Friction and wear have four important characteristics:

  • Friction is the energy dissipation without remnant changes to the sliding bodies or their microstructure
  • Wear implies the creation of wear particles, changes to the subsurface microstructure of the sliding bodies or/and the evolution of a surface roughness. All three wear contributions can lead to a further increase in the friction.
  • Lubrication, either solid or liquid, reduces the friction, cools the contact and carries wear particles away.
  • Although the initial surface might visually appear smooth a roughness on the micrometer length scale exists. Therefore, in real engineering applications micrometer asperities of both sliding bodies develop contact and interact. To the contrary, the interaction of atomically flat surfaces only occurs in very few applications.

The Nanotribology group of the "Structure and Nano-/Micromechanics of Materials" Department at the Max-Planck-Institut für Eisenforschung investigates the contact of a single micrometer asperity and uses that knowledge to further the understanding the tribology induced microstructure.

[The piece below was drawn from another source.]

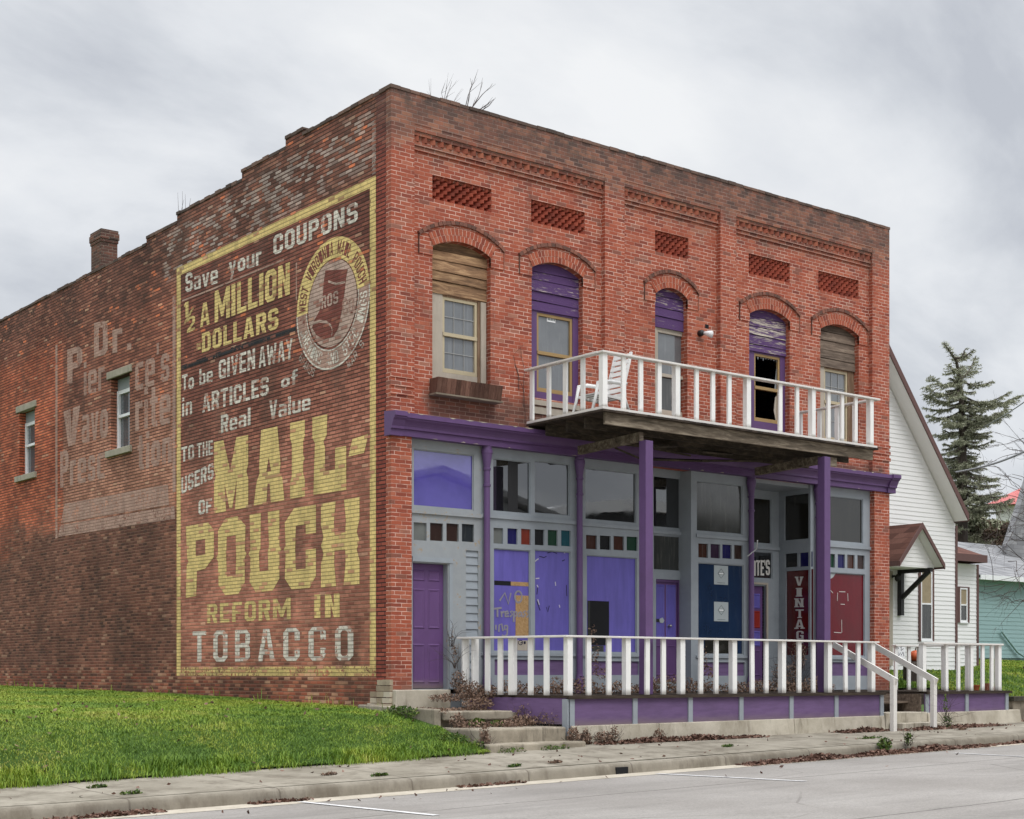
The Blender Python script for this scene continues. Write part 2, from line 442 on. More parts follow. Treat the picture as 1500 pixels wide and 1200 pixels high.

To this end we experimentally study the wear during a single stroke or during reciprocating strokes in different steels.

We investigate:

  • How the microstructure of the material evolves: does the grain size decrease;
  • How the scratching depth and the friction coefficient depend on the applied force and the contact radius of the asperity;
  • How plasticity is initiated in the grains and how grain boundaries influence the plasticity around the scratch;
  • How lubrication and humidity influence friction and wear.

In addition to external researchers, our collaborators in the Max-Planck-Institut für Eisenforschung are:

  • Dr. Roters (MA Department) to investigate the grain orientation dependent plasticity.